To get it up and running, you just need wire up the cables as normal, and then have the switch set to RF, which will temporarily disable your digital signal. From your TV remote, scroll through your TV settings and find the channel scan for analogue channels, choosing ‘automatically’ where possible so your TV performs a search across the channels on its own.

Once the search is finished, it should find the channel your console is using. Save the found channel and you’re good to go. Next time you want to play, simply flick the switch to RF and then select the analogue tuner using your remote, there should be a button that flicks between analogue and digital, or it might be a seperate AV input.

Coax

For those of you that have a Coax aerial connector for their antenna (an RF cable with a screwy bit on the end) instead, and your retro console doesn’t support it, you can buy a nifty RF/Coax converter tool: an F Type Screw Connector Socket to RF Coax Aerial Male Adapter, to be precise. You can find one of these on Amazon for little more than a quid. We’d say that’s probably the easiest way around it.

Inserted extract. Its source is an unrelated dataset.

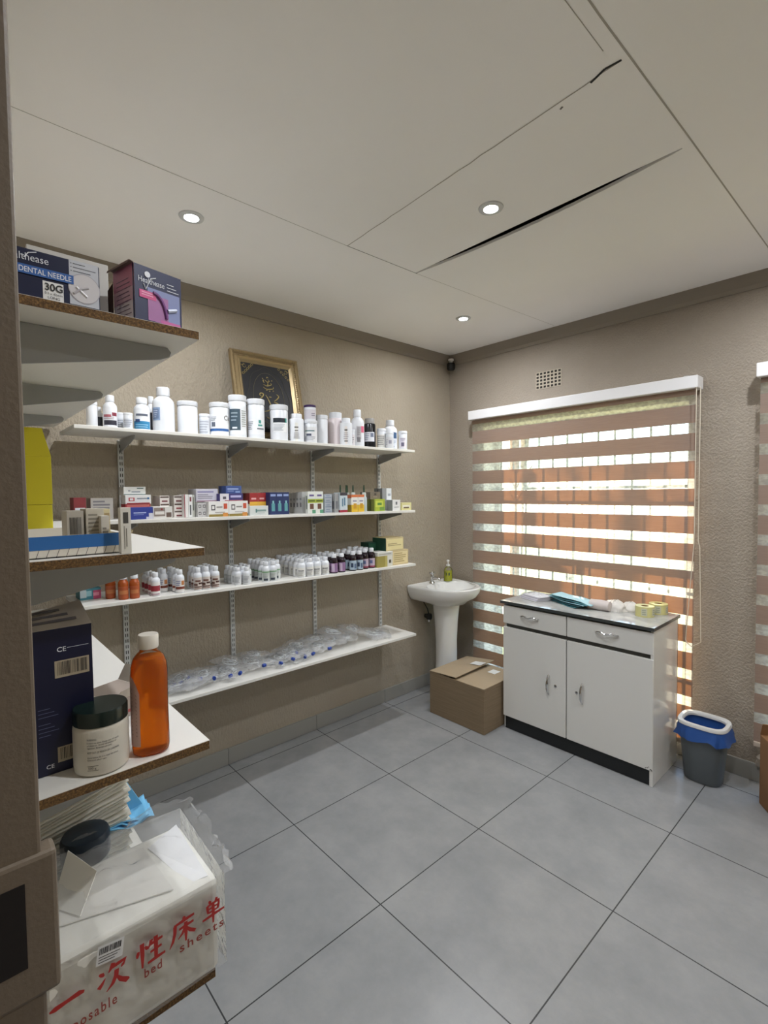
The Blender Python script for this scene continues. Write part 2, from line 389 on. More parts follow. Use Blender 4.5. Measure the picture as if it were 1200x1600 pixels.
# ------------------------------------------------------------------ zebra blinds
def blind(x0, x1, zc0, hx0, hx1, label, zbot=.13, headz=(2.075, 2.142)):
    t = tag(empty('zebra_blind', ((x0+x1)/2, .69, headz[0])), label, 'blind')
    def rel(o_): o_.matrix_parent_inverse = Matrix.Translation(-Vector(t.location)); return o_
    m = MB(); m.box(hx0, hx1, .645, .745, headz[0], headz[1], mat('e4e3e4', .3)); rel(m.build('headrail', t, bevel=.004))
    m = MB()
    for xx in (hx0+.06, hx1-.06): m.box(xx-.012, xx+.012, .66, .745, headz[1], headz[1]+.006, M_CHROME)
    rel(m.build('mounting_clip', t))
    edges = []; z = zc0
    while z > zbot+.05: edges.append((z-.0275, z+.0275)); z -= .1515
    top = headz[0]; y = .688
    sh = MB(); bd = MB()
    def strip(mm, za, zb, mt, yy):
        nn = 40
        mm.grid(lambda u, v: (x0+(x1-x0)*u, yy+.0016*noise.noise(Vector((u*9, za*3, v))), za+(zb-za)*v), nn, 2, mt)
    for a, b_ in edges:
        strip(bd, b_, top, M_BAND, y); strip(sh, a, b_, M_SHEER, y); top = a
    strip(bd, zbot, top, M_BAND, y)
    rel(bd.build('opaque_band', t, label='brown wood-toned opaque stripes')); rel(sh.build('sheer_band', t, label='pale see-through stripes'))
    m = MB(); m.box(x0, x1, .678, .700, zbot-.025, zbot, mat('b9aa9a', .5)); rel(m.build('bottom_rail', t, bevel=.004))
    return t, rel
b1, rel1 = blind(.185, 1.69, 2.0175, .175, 1.705, 'wide striped roller blind behind the white cabinet, fully in view')
m = MB(); zz = [2.075-i*(1.37)/40 for i in range(41)]
m.tube([(1.697, .655, z_) for z_ in zz[:25]]+[(1.697-.035*((i+1)/16), .655, z_) for i, z_ in enumerate(zz[25:])]+[(1.668, .655, .69), (1.69, .655, .672), (1.715, .655, .69)]+[(1.735-.012*(i/16), .655, z_) for i, z_ in enumerate(zz[:24:-1])]+[(1.716, .655, z_) for z_ in zz[24::-1]], .0022, mat('d8cfbd', .5), 5)
rel1(m.build('pull_cord', b1, smooth=True))
b2, rel2 = blind(1.968, 3.44, 2.031, 1.957, 3.46, 'striped roller blind cut off by the right edge of the photo', .24, (2.083, 2.152))
# wall clip below second blind
t = tag(empty('cord_clip', (2.0, WY, .12)), 'small beige cord clip on the wall below the right-hand blind', 'clip')
MB().box(-.03, .04, -.035, -.002, -.03, .0, mat('a2988a', .4)).build('base', t, bevel=.006)
MB().lathe([(.0, 0), (.022, .003), (.026, .02), (.015, .034), (0, .036)], mat('b5ab9c', .25), (-.002, -.022, .0), 14).build('knob', t, smooth=True)

# ------------------------------------------------------------------ ceiling lights, camera, vent
for i, (x, y) in enumerate(DOWNLIGHTS):
    names = ['ceiling downlight above the left wall shelves, nearest the dental boxes', 'ceiling downlight beside the open black slit in the ceiling', 'ceiling downlight closest to the far corner of the room', 'ceiling downlight beyond the right edge, near the windows', 'ceiling downlight beyond the right edge, near the doorway', 'ceiling downlight furthest right, outside the photo']
    t = tag(empty('downlight', (x, y, H)), 'round white '+names[i], 'ceiling light', 'recessed downlights')
    MB().lathe([(.026, -.001), (.028, -.006), (.046, -.004), (.048, 0)], M_STEEL, seg=32, cap0=False, cap1=False).build('bezel', t, smooth=True)
    MB().lathe([(.027, -.0018), (.001, -.0018)], M_LED, seg=24).build('lens', t)
    li = bpy.data.lights.new('lamp', 'AREA'); li.shape = 'DISK'; li.size = .06; li.energy = DOWNLIGHT_W; li.color = (.93, .96, 1.0); li.spread = R(170)
    lo = bpy.data.objects.new('lamp', li); COL.objects.link(lo); lo.parent = t; lo.location = (0, 0, -.008)
t = tag(empty('passage_fill_light', (3.3, -3.3, H)), 'ceiling light of the passage behind the doorway', 'ceiling light')
MB().lathe([(.12, 0), (.12, -.03), (.09, -.05), (.001, -.05)], emis('passage_fill_lens', (1, .95, .88), 2), seg=24).build('lens', t)
li = bpy.data.lights.new('lamp', 'AREA'); li.shape = 'DISK'; li.size = .2; li.energy = 8; li.color = (1, .95, .88)  # unseen lamp added to light the foreground through the doorway
lo = bpy.data.objects.new('lamp', li); COL.objects.link(lo); lo.parent = t; lo.location = (0, 0, -.055)

t = tag(empty('security_camera', (-.035, .70, H-.04)), 'small black and white security camera in the far ceiling corner', 'camera')
MB().lathe([(.022, 0), (.022, -.012), (.012, -.02), (.012, -.03)], M_WHITE, seg=16).build('mount', t, smooth=True)
MB().lathe([(.012, -.028), (.030, -.034), (.033, -.05), (.032, -.078), (.022, -.09), (.001, -.092)], M_BLACK, seg=20).build('housing', t, smooth=True)
t = tag(empty('air_vent', (.779, WY, 2.296)), 'small square-holed air brick high on the wall above the blind', 'vent')
m = MB(); m.box(-.095, .095, -.003, 0, -.058, .058, mat('b8ae9c', .8))
for i in range(7):
    for j in range(5):
        cx, cz = -.081+i*.027, -.046+j*.023; m.box(cx-.0085, cx+.0085, -.0036, -.0028, cz-.007, cz+.007, mat('2a2521', .9))
m.build('grille', t)

# ------------------------------------------------------------------ far wall shelves
SH = {1: (1.813, 1.821), 2: (1.412, 1.429), 3: (1.052, 1.083), 4: (.576, .589)}     # top height at right end, at left end
YR, YL = 0.0, -1.955
def zs(k, y): a, b_ = SH[k]; return a+(b_-a)*(YR-y)/(YR-YL)
def slab(m, x0, x1, y0, y1, za, zb, th, mt):
    """za at y0, zb at y1 (tops)"""
    vs = [(x0, y0, za-th), (x1, y0, za-th), (x0, y1, zb-th), (x1, y1, zb-th), (x0, y0, za), (x1, y0, za), (x0, y1, zb), (x1, y1, zb)]
    m.add(vs, [(0, 2, 3, 1), (4, 5, 7, 6), (0, 1, 5, 4), (2, 6, 7, 3), (0, 4, 6, 2), (1, 3, 7, 5)], mt)
rank = {1: 'topmost white wall shelf, holding large supplement tubs', 2: 'second white wall shelf from the top, holding medicine cartons', 3: 'third white wall shelf from the top, holding clusters of small bottles', 4: 'lowest white wall shelf, piled with clear plastic packets'}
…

Connect your console to your TV - Coax RF adapter

Composite

Mnay devices, such as the early Nintendo consoles and later Sega devices (Saturn, Dreamcast) were bundled with Composite RCA AV cables, comprising of a cable with three different coloured phono connectors: a yellow plug, which transfers a low-quality composite video signal, alongside red and white connectors, which handle the left and right audio channels. These simply need to plug into the corresponding ports in the back of your TV, it is has them (we will tell you what to do later if it doesn’t).

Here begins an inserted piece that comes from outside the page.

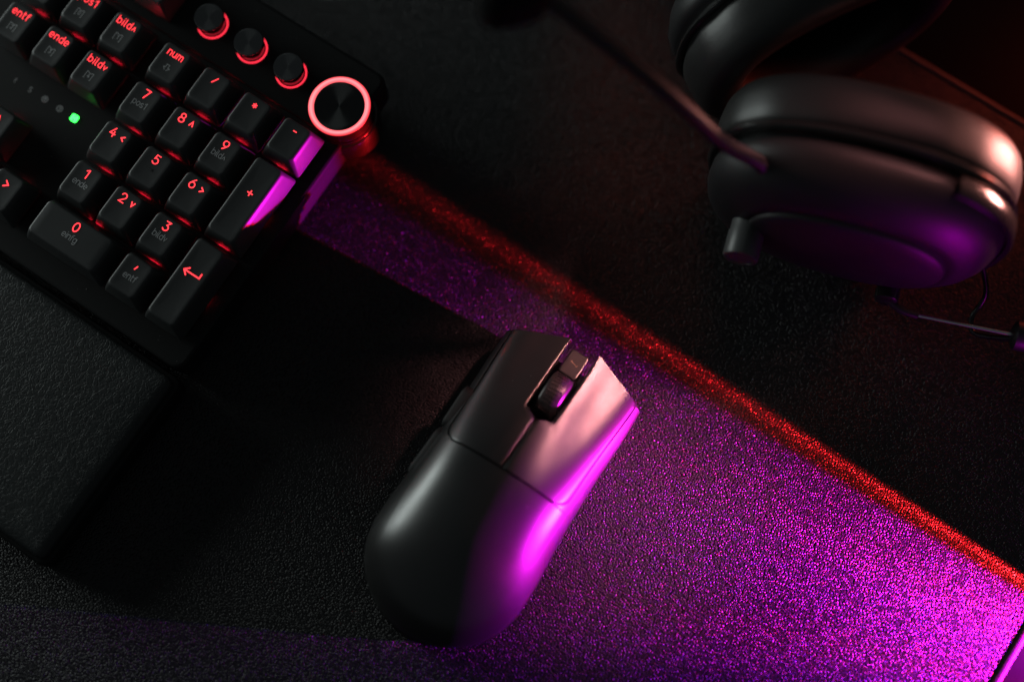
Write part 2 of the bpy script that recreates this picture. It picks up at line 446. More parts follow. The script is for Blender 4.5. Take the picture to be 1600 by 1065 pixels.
while k < PY1 - 9:
    stitch(mb, x, k, -math.pi / 2 + random.uniform(-.12, .12), random.random()); k += 0.78 + random.uniform(-.05, .05)
st = mb.build('edge_stitching', M['thread'], pad, 60); st['kind'] = 'stuff'

# ------------------------------------------------------------------ keyboard
KROT = math.radians(-33.75); KPITCH = math.radians(4.7)
R2 = Vector((math.cos(KROT), math.sin(KROT), 0)); C2 = Vector((R2.y, -R2.x, 0))
leg5 = Vector((-135.3, 62.3, 33.0))
CAPB, CAPH = 3.2, 8.8
k5 = leg5 + C2 * 3.4 + Vector((0, 0, -0.3)) - Vector((0, 0, CAPB + CAPH))
kb = thing('keyboard', 'black mechanical keyboard with red backlit keys and a volume dial', 'keyboard', k5, (KPITCH, 0, KROT))
U = 19.05
RIGHT, FRONT, REAR, LEFT = 53.0, -57.0, 82.0, -330.0
# case: a tray with a rim, one key well over the whole field, plain top at the rear
cxk, cyk = (RIGHT + LEFT) / 2, (REAR + FRONT) / 2; hxk, hyk = (RIGHT - LEFT) / 2, (REAR - FRONT) / 2
mb = MB()
L = []
for ins, z in ((2.5, -15.5), (0.6, -14.0), (0.0, -8.0), (0.8, -5.0), (0.9, -4.2), (0.0, -3.4), (0.0, 0.2), (0.3, 1.0), (0.9, 1.4), (1.5, 1.4)):
    L.append([(x, y, z) for x, y in rrect(hxk - ins, hyk - ins, max(5 - ins, 1.5), 6, cxk, cyk)])
mb.add(*loft(L))
mb.build('case', M['case'], kb, 35)
# raised frame in front of and beside the key field, and the flat deck at the rear
def deck(name, x0, x1, y0, y1, z1=2.2, r=1.5):
    m_ = MB(); m_.add(*slab((x1 - x0) / 2, (y1 - y0) / 2, 1.0, z1, r, 0.5, (x0 + x1) / 2, (y0 + y1) / 2)); return m_.build(name, M['case'], kb, 35)
deck('rear_deck', LEFT + 1.2, RIGHT - 1.2, 49.6, REAR - 1.2, 2.4, 3.5)

def cap_mesh(wu, hu, seed):
    hx, hy = (wu * U - 1.05) / 2, (hu * U - 1.05) / 2
    tx, ty = hx - 3.05, hy - 2.0
    oy = 0.55
    dish = lambda x: -0.32 * (1 - min(1, (x / max(tx, 6.0)) ** 2)) if wu == 1 else -0.10
    L = []
    for t in (0, 0.25, 0.5, 0.75, 0.93):
        z = CAPH * t; e = t ** 1.15
        L.append([(x, y, z) for x, y in rrect(hx + (tx - hx) * e, hy + (ty - hy) * e, 1.1 + 0.8 * e, 5, 0, oy * e)])
    for ins, dz in ((0.06, 0.30), (0.25, 0.10), (0.55, 0.0)):
        L.append([(x, y, CAPH - dz + dish(x) * (0.9 if dz < .2 else 0.4)) for x, y in rrect(tx - ins, ty - ins, 1.7, 5, 0, oy)])
    for fct in (0.8, 0.55, 0.3, 0.08):
        L.append([(x, y, CAPH + dish(x)) for x, y in [(px * fct, oy + (py - oy) * fct) for px, py in rrect(tx - 0.55, ty - 0.55, 1.7, 5, 0, oy)]])
    v, f = loft(L, True, False, True)
    return v, f, dish, tx, ty, oy

cap_cache = {}
def key(i, j, wu=1, hu=1, main='', msize=3.6, mx=0.0, sub='', ssize=2.5, icon=None, extra=None, led=True, sx=0.0):
    if (wu, hu) not in cap_cache:
        v, f, dish, tx, ty, oy = cap_mesh(wu, hu, 0)
        o = mesh('key_cap', v, f, M['cap'], kb, 50)
        cap_cache[(wu, hu)] = (o.data, dish, tx, ty, oy)
    else:
        o = link('key_cap', cap_cache[(wu, hu)][0], None, kb)
    me, dish, tx, ty, oy = cap_cache[(wu, hu)]
    o.location = (i * U * MM, -j * U * MM, CAPB * MM)
    o.rotation_euler = (random.uniform(-.006, .006), random.uniform(-.006, .006), random.uniform(-.004, .004))
    zf = lambda x, y: CAPH + dish(x)
    top = oy + (ty - 1.2 if hu == 1 else 5.4)
    if main:
        base = top - msize - 0.2
        P = text_polys(main, msize, mx, base, 0.27)
        stroke_mesh(P, (0.115 if len(main) == 1 else 0.095) * msize + 0.04, zf, 0.10).build('legend', M['legend'], o, 0)
    if extra:
        ch, es, ex, ey = extra
        P = text_polys(ch, es, ex, top - 3.6 + ey)
        stroke_mesh(P, 0.5, zf, 0.10).build('legend', M['legend'], o, 0)
    if sub:
        P = text_polys(sub, ssize, sx, top - 3.6 - 3.9, 0.17)
        stroke_mesh(P, 0.26, zf, 0.03).build('printed_legend', M['print'], o, 0)
    if icon:
        stroke_mesh([[(sx + px, top - 8.1 + py) for px, py in P] for P in icon], 0.24, zf, 0.03).build('printed_legend', M['print'], o, 0)
    if led:
        # backlight lens on the plate behind the key
        mbl = MB(); mbl.add(*slab(2.5, 0.45, 0.0, 0.5, 0.4, 0.12, 0, 0, 3))
        if 'led' not in cap_cache:
            q = mbl.build('backlight_led', M['led'], kb, 40); cap_cache['led'] = q.data
        else: q = link('backlight_led', cap_cache['led'], None, kb)
        q.location = (i * U * MM, (-j * U + hu * U / 2 - 1.7) * MM, 1.42 * MM)
    return o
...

Connect your console to your TV -Composite

Some consoles, such as the original NES and several others from around the same time period, only shipped with two composite connectors on their RCA cables (yellow/white and red). However, you might still be able to get your vintage console working by connecting these cables to the red and yellow composite video ports on the back of your TV. If your console cable only has two connectors on its RCA cable, connect red to red (for mono audio) and try the white/yellow one in the yellow one (for video).

If your TV doesn’t have composite inputs then you can always use a SCART socket instead. All recent or new TVs should feature a SCART socket, a big rectangular plug with lots of little holes, or at least have a SCART adaptor of their own provided, which will plug into a much smaller port on the back to give you a full-sized SCART socket. 

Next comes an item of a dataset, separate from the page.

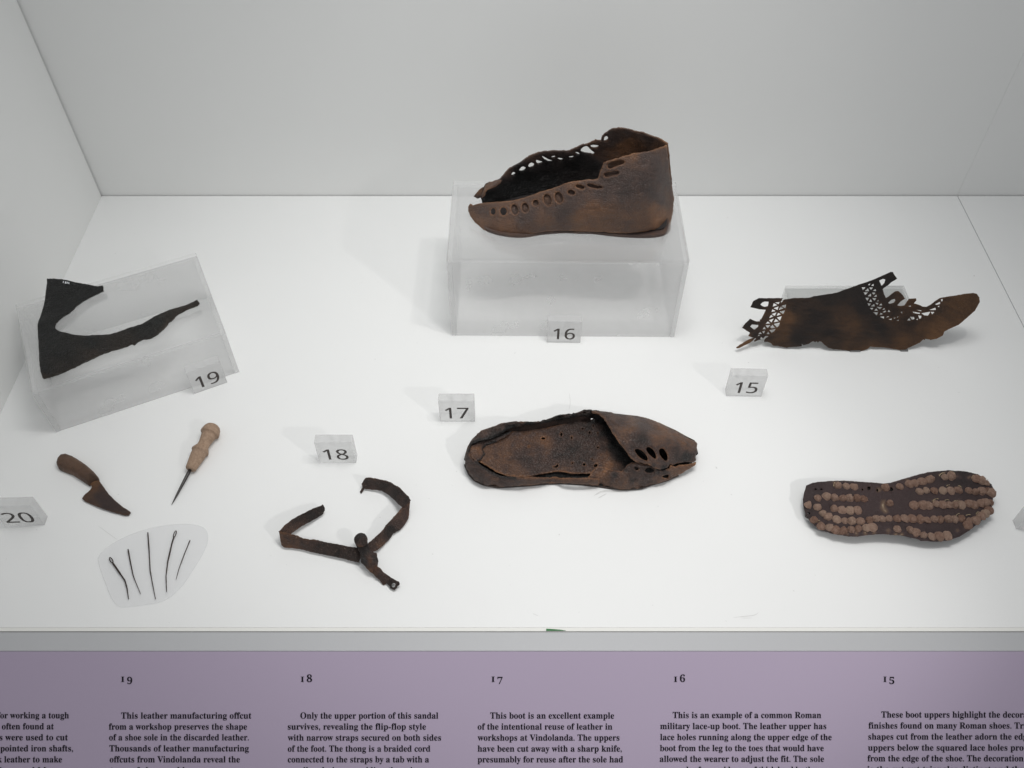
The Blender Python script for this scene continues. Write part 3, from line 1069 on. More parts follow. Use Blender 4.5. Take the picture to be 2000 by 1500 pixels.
vd = Z3([(1095, 228, .038), (1260, 245, .032), (1420, 262, .028), (1520, 290, .026), (1700, 365, .022), (1840, 440, .018), (1862, 520, .016), (1850, 590, .014), (1780, 600, .020), (1690, 622, .026),
         (1590, 655, .030), (1500, 618, .036), (1415, 598, .041), (1335, 512, .047), (1250, 395, .049), (1185, 282, .044), (1400, 360, .052), (1400, 450, .052), (1550, 420, .046), (1550, 540, .041),
         (1700, 460, .036), (1700, 550, .031), (1790, 510, .026)])
vs_ = Z3([(1200, 290, .44), (1300, 300, .52), (1400, 340, .58), (1350, 430, .55), (1450, 400, .44), (1450, 460, .42), (1420, 500, .46), (1550, 350, .60), (1600, 420, .62), (1700, 420, .60), (1750, 470, .64),
          (1650, 500, .54), (1700, 560, .42), (1780, 570, .34), (1800, 500, .56), (1830, 450, .58), (1550, 600, .52), (1460, 590, .52), (1250, 260, .55), (1720, 520, .48), (1540, 625, -.3, 4.), (1620, 645, -.4, 5.), (1450, 605, -.25, 4.), (1440, 440, -.12, 14.), (1330, 380, .1, 12.), (1600, 380, .12, 14.), (1780, 560, -.2, 8.)])  # dark spots along the lower edge put recess shade into the colour
sheet('vamp', vo, M_SHOE, vd, 'z', [Z3(h) for h in vh], step=3.0, thick=.002, parent=shoe, stain_shade=vs_, rough=.0011, rscale=38., round_px=3.5, round_h=.0016, rag=.7, seed=24, hole_lip=.0008, hole_lip_px=4, wear=.2, relief=wrinkles(.0012, .03, .10, None, 24))
fo = Z3([(1070, 722), (1085, 692), (1108, 655), (1150, 632), (1190, 640), (1250, 662), (1310, 668), (1335, 645), (1355, 620), (1385, 606), (1430, 606), (1470, 618), (1510, 622), (1545, 640), (1570, 662),
         (1610, 668), (1660, 650), (1668, 625), (1692, 632), (1740, 630), (1800, 622), (1852, 600), (1842, 622), (1800, 655), (1720, 700), (1640, 735), (1530, 765), (1450, 793), (1350, 800), (1250, 790), (1150, 776), (1080, 768), (1062, 745)])
foh = [[(1475, 665), (1490, 648), (1520, 645), (1550, 660), (1540, 680), (1500, 682)], [(1598, 706), (1630, 692), (1655, 690), (1652, 722), (1625, 712)], [(1400, 640), (1420, 635), (1438, 650), (1425, 662), (1405, 655)]]
fod = Z3([(1070, 722, .019), (1108, 655, .018), (1250, 662, .021), (1335, 645, .027), (1385, 606, .034), (1510, 622, .032), (1610, 668, .024), (1692, 632, .022), (1800, 622, .016), (1852, 600, .013), (1800, 655, .009),
          (1640, 735, .005), (1450, 793, .003), (1250, 790, .003), (1080, 768, .004), (1250, 730, .0185), (1400, 720, .0195), (1550, 710, .0165)])
fos = Z3([(1150, 650, .52), (1170, 690, .72), (1130, 740, .55), (1250, 700, .5), (1300, 740, .56), (1400, 640, .45), (1450, 740, .42), (1350, 770, .62), (1420, 770, .62), (1550, 730, .55), (1520, 660, .3), (1620, 690, .5),
          (1700, 670, .62), (1780, 640, .66), (1600, 740, .66), (1250, 780, .58), (1615, 655, -.45, 5.), (1575, 668, -.3, 4.), (1415, 645, -.3, 4.), (1340, 655, -.2, 4.), (1190, 668, .25, 3.), (1260, 700, -.25, 5.), (1380, 735, -.2, 6.)])  # dark spots near the top edge paint the recess shade below the straps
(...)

Then you simply need to grab a Composite SCART adapter for just under £1.50 on Amazon. This will convert your console’s composite output to SCART so you can hook it up with your TV.

Custom cables

If fiddling around with the original cables is too much fuss for you, you can often buy third-party cables that plug into proprietary ports on the back of your console. These can provide a variety of outputs depending on the console, though really you’re looking for an RGB SCART on older consoles (see below), or possibly component cables on some newer ones. Component connections use RCA plugs just like composite cables do, but you’ll need Red, Blue and Green inputs on the back of your TV to accept such a signal.

We’d recommend these types of cables over using older original composite or RF connections because the picture quality is far better. The difference between playing a Megadrive on RF and on RGB SCART is huge

These cables can usually be found on eBay, where you’ll come across a good selection for different consoles’ proprietary connectivity outputs. be careful to buy the cable that matches your exact console model, for example the cable is different for an original Sega Megadrive as opposed to a Sega Megadrive 2.

Connect your old console to your TV - SNES SCART cable

Upscale

If you’re super serious about your old console collection and want to make the best out of the display without buying lots of additional new cables, you could invest in an XRGB-mini Framemeister Compact Up Scaler Unit. It’s not cheap (just shy of £240 with delivery), but it will see that display signals are correctly upscaled and outputs the image in HD over HDMI with virtually no lag.